News flash: Mitt Romney is a Mormon!
Actually, it’s not news. Romney was a Mormon as governor of Massachusetts and high-profile turn-around manager of the Salt Lake City Winter Olympics. Romney ran for the GOP nomination in 2008 and he was a Mormon then. He’s pretty much been running ever since. As a Mormon. But somehow, the networks can’t help reminding viewers at every turn that Romney is a member of the Church of Jesus Christ and Latter Day Saints.
Just since Oct. 31, ABC, NBC and CBS have made 57 specific references to Romney’s faith. That’s on top of the more than 100 times they talked about it from Jan. 1-Oct. 31, 2011.
Unlike their colleagues at MSNBC, network reporters can’t openly attack Romney’s faith. But they can make sure nobody forgets what it is by including it in nearly every story that mentions him. They can wonder if “Mitt Romney`s Mormon faith is problematic” to Christians, as CBS’s Bill Whitaker did in January. They can cite “misconceptions” about polygamy, as NBC’s Kristen Dahlgren did in February.

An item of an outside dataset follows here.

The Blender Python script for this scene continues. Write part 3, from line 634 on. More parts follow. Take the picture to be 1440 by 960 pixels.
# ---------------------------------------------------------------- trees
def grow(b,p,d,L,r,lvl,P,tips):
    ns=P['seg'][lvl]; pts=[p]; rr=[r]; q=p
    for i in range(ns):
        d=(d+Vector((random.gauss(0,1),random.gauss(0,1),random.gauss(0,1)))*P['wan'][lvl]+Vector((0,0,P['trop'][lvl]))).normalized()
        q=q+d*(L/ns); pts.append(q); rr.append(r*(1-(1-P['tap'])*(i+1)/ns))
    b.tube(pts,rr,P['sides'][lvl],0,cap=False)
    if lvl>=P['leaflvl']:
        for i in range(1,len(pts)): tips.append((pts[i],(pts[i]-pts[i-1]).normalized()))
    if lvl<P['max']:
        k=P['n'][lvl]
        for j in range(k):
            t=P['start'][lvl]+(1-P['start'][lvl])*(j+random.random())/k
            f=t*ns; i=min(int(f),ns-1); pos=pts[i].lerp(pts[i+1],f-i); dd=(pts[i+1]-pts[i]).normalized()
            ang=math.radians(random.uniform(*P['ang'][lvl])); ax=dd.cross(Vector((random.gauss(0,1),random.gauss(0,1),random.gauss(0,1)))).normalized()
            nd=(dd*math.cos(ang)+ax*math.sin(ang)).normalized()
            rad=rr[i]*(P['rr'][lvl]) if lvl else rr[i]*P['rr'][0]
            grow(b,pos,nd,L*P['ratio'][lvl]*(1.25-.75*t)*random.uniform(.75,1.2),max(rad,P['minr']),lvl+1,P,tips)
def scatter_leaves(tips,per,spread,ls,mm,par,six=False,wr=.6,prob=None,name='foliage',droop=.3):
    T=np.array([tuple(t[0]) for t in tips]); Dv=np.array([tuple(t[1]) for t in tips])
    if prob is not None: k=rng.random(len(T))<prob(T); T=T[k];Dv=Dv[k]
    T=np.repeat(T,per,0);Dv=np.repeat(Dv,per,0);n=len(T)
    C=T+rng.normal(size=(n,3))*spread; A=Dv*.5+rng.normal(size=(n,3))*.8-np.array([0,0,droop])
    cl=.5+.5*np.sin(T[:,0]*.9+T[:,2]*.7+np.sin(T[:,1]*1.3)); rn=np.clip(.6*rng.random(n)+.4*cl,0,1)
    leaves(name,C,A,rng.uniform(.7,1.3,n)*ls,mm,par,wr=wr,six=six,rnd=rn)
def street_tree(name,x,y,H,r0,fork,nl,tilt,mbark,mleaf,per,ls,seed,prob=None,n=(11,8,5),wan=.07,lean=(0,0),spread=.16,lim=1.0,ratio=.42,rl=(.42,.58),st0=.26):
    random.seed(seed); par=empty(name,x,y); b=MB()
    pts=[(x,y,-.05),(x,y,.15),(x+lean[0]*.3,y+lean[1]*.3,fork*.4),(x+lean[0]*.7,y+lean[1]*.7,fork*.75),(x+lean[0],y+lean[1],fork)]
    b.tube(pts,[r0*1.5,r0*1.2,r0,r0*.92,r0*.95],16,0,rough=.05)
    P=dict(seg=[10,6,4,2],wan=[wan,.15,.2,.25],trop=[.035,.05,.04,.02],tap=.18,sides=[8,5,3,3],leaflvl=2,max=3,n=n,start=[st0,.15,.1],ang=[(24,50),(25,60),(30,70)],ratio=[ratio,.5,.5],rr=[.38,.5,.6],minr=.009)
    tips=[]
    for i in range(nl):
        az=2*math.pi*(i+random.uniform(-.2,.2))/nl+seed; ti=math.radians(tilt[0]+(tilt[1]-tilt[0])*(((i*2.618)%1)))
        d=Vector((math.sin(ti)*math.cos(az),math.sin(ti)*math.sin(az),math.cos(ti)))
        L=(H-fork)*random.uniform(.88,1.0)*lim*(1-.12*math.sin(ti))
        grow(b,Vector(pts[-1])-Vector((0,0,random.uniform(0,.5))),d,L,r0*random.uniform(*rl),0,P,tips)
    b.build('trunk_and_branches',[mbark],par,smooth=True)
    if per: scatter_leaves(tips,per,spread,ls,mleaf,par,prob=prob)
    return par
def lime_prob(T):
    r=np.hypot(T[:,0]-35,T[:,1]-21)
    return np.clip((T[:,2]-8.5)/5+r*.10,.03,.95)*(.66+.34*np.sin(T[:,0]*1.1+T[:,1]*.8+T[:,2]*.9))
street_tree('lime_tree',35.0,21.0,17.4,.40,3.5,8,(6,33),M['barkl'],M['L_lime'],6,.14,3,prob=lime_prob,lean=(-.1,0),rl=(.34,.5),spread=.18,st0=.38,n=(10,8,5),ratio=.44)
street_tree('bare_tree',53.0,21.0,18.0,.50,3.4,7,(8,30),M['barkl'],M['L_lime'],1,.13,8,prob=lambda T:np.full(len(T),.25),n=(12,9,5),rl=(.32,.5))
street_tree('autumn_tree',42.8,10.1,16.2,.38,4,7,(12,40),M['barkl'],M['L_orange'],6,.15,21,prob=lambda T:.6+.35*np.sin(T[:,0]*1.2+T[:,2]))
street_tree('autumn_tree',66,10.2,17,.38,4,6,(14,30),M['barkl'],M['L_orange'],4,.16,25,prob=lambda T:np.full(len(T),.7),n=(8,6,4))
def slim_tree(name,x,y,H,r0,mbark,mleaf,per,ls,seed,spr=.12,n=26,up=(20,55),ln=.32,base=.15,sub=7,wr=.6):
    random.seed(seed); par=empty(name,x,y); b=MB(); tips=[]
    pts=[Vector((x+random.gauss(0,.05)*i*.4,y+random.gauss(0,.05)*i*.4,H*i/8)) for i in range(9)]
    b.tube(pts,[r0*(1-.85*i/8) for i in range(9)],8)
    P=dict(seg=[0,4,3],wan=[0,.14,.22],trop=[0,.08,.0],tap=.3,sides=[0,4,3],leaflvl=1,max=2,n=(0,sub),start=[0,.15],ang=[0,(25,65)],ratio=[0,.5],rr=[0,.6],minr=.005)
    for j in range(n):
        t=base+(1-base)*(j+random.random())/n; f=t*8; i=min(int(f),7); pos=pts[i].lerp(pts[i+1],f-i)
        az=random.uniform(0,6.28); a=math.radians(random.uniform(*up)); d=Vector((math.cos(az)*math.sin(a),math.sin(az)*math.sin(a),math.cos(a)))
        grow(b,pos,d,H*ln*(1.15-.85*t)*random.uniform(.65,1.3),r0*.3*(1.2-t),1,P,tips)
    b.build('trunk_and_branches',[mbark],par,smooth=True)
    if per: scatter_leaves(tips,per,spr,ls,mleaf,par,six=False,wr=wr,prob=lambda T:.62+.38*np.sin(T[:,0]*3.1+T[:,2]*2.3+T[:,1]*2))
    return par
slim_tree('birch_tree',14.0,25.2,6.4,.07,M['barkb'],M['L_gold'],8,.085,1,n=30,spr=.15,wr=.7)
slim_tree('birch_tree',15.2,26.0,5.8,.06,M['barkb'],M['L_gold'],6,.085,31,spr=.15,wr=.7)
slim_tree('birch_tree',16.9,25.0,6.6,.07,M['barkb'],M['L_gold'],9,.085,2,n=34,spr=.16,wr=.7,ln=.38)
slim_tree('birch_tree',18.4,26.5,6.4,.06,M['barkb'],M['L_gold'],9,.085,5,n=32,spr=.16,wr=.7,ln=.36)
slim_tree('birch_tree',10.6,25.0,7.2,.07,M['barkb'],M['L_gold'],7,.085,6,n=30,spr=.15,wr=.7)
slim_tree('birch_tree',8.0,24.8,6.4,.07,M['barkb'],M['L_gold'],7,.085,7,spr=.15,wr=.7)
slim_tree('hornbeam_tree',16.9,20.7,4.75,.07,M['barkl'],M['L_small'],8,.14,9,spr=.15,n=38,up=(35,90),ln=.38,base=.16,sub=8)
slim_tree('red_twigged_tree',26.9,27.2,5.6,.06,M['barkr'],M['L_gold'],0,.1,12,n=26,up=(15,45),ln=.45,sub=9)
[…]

Last fall, the Culture and Media Institute released “Baptism by Fire,” a study of how ABC, NBC and CBS covered the religion of the Republican primary contenders versus that of Democrat candidates in the 2008 cycle. CMI found that Republicans’ faith was discussed seven times more than Democrats, and their faith was 13 times more likely to be criticized or challenged.
Not surprisingly, the networks gave Barack Obama a near-total pass on his religion. Questions about Barack Obama's pastor, Rev. Jeremiah Wright, surfaced in early in March 2007 and were covered on Fox News and in newspapers, but it took an entire year for any of the networks to mention Wright. Out of 11 mentions of Obama's religion, not one challenged, criticized or took his statements at anything other than face value.
Not so for the GOP contestants last year, especially not for Romney. CMI discovered that the networks were fixated on the Mormonism of Romney and – to a lesser degree – fellow candidate Jon Huntsman. In the first 10 months of 2011, the three networks brought up Mormonism more than 100 times in the context of the campaign. Clearly, they couldn’t stop mentioning Mormonism.
They still can’t, even though few of those stories have anything new to say. Reporters fret over whether evangelicals will vote for a Mormon, just as they did a year ago. On May 31, ABC's Jamie Gangel said, "Romney has to answer critics who say he isn't a true conservative, that he won't energize the party base, including Christian evangelicals concerned because he is a Mormon."
Half a year later, on Jan. 16, 2012, CBS’s Gayle King wondered to Bob Schieffer if Romney’s problems were “still an issue of the M-word? Being a Mormon? That people still are – still afraid and nobody wants to say out loud and people think, well?”
The networks aren’t known for their interest in the finer points of theology, until the presumptive GOP nominee is a Mormon. Then reporters turn to well-known Christian pastors to find out if Mormons are Christians. CBS put it to Joel Osteen in January. When Osteen said, "I see [Romney] as being a believer in Christ like me,” Charlie Rose pushed. “That’s enough for you?” On April 8, ABC’s Jake Tapper asked Pastor Rick Warren, “A lot of evangelicals have been talking about whether or not Mormons are Christians. Are Mormon's Christians?”
When Romney released his tax returns in January, and it turned out that he’d given generously to charity, each network was careful to note where most of it went. For example, ABC’s John Berman said Romney had given “more than $7 million to charity over two years, including, initial reports say, more than $4 million to the Mormon Church.” For hearing impaired viewers, the accompanying graphic repeated: “GAVE $7 MILLION TO CHARITY. $4 MILLION TO MORMON CHURCH.” It’s hard to imagine a report about a liberal politician’s charitable giving mentioning the specific denomination of a religious institution that received it – if it mentioned one at all.
Again, Mitt Romney is no stranger to most Americans. The LDS is the fourth largets denomination in the country. Mormons have been successful in business, politics and show biz for decades. And, as CMI noted before, if Mormons have an electoral problem, its with liberals, not conservative. A June 2011 Gallop poll found 80 percent of Republicans willing to vote for a Mormon candidate, compared to 71 percent of Democrats would. It also said that 77 percent of voters of all Christian denominations would pull the lever for a Mormon. The May 2011, Pew poll said 64 percent of white evangelicals viewed a candidate's Mormonism as inconsequential or even as a positive. The truth is, the only ones who believe Romney’s religion worth discussion are liberal reporters themselves.
Now, with Romney all but certain to be the Republican nominee, the networks won’t be dialing back their obsession with Mitt’s Mormonism anytime soon. Whether to remind moderates that Mormonism is a little “weird,” or to exploit what they see as a division between evangelicals and conservative Catholics on one hand and Mormons on the other, they’ll continue to mention Romney’s faith.